The ‘family’ shower room was next to the kitchen. If it says shower or bath, with the word room attached, then all the modern conveniences are in one place. Sink, toilet, maybe a bidet, and either a shower or a bath. If that word is not attached, you might find a Watercloset (WC, doooooblevay saaaaay) next door, or better yet across the house, elsewhere. Rarely do french houses have 2 full bath/shower rooms and that is manageable, provided there is an extra WC somewhere….which is a home run. We have learned, plumbing is righteous. If there is a second place to relieve oneself, a plumbing angel surely visited the house and knocked some sense in to the occupants.

The sole source of heat, the open fireplace. Which was roaring on this November day. And I noticed it was the girlfriend who continued to place logs, and I wondered, why aren’t these 2 at work???

The French can either be packrats, or minimalists. Bedrooms were sparsely furnished, but you could not place one pinky toe on the steps to the  attic for all that had accumulated. Which would be removed, we were assured, by the trailing owner, before closing.

The garage was overflowing, the toolshed was overflowing, but these things could easily be converted to a covered porch, you see. The little garden had potential. And we must see the detached garden….this is a factor in french real estate. Many times there is a lovely green space NOT attached to the house. Only ‘a few steps away’. Which negates my fantasy of drinking coffee in the mornings in my pajamas.

So off we went. Down a little lane, past a gorgeous contemporary barn style house. What what what??? Owned by Dutch, their holiday home, but of course.

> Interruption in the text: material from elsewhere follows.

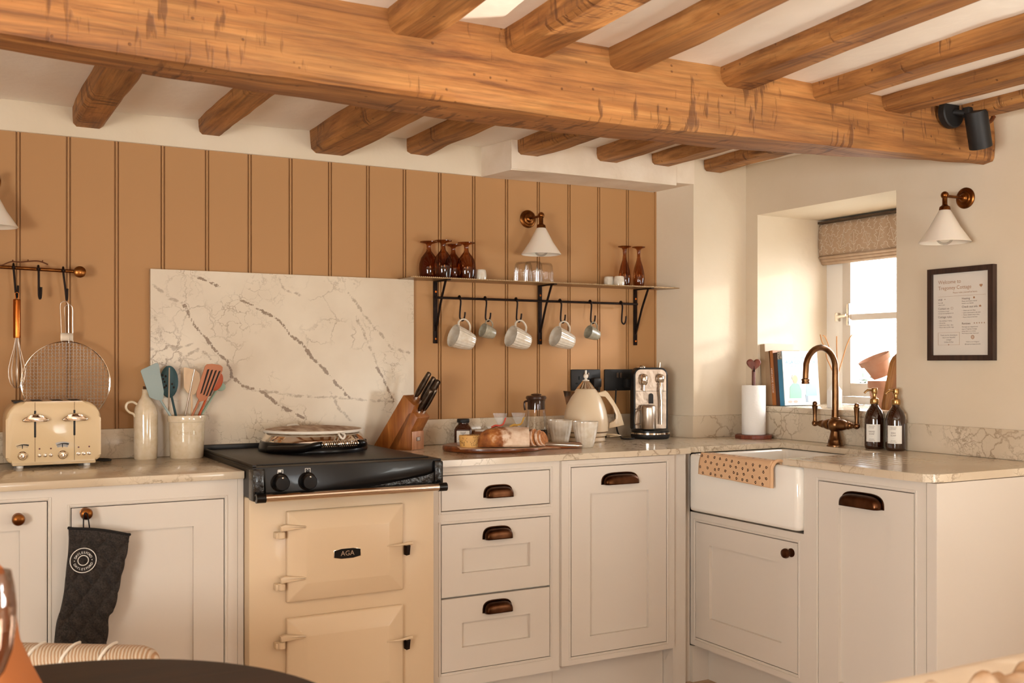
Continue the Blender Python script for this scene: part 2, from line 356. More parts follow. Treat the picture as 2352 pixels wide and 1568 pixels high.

And there it was. The detached garden. A nice size, really. All fenced in. And filled with a flock of geese. That came with the house.

5 thoughts on “Painstakingly Renovated – Part Two

  1. Avatar Dana Dolan says:

    Yet another lemon! You take us on a great house tour!

  2. Avatar Kristen says:

    Finally, found my way back to your page! (My tech skills are declining! 😂) Love your postings! Sounds “oh so familiar”. Making memories! Anxious for you to find “your” place! 🙂

  3. Avatar Nancy Ridenhour says:

    Enjoyed reading this. I am learning about French life.

  4. Avatar Laura Lee says:

    What great days those were, Sherry. Writing with Sarabelle. If you read the ‘about me’ of the blog, you will get the gist of why I left. Other reasons, of course. But yes, I was struggling with the quality of our leaders, and a huge influx of people to the area, and the incessant building.

  5. Your article reminded me of what a good writer you are from our days at Sarabelle’s journaling workshops. I was entranced by every word. You also brought to mind our search for a house in L. and G. A couple of them were a lot like the one that you describe here. One was an abanded farm with an enormous pile of manure in the front of the place. ‘Non’ habitable’! The one we finally bought in Monségur needed to be compltely re done but it was a wonderful time. It was affordable with the money from the sale of the house in Jamaica. We really bought the view which was the highest point in the hamlet. We could sit on the new terrace and look out way into the distance at other hilltop villages and a chateau. Sadly the marriage ended after 3 years, my work was not selling there (pre- internet) so I move to East Hampton. I have regretted leaving ever since, 2000. If I could have ‘La Boudette’ back I would do it in a heartbeat.
    As you know, Dana bought a house up the road in the hamlet.

    I am curious as to why you left the US. It had to be because of what has been going on here for the past 4 years. Well, now 5 years.

    Can’t tell you how much I enjoyed reading this ‘hélas’ with a twinge of longing.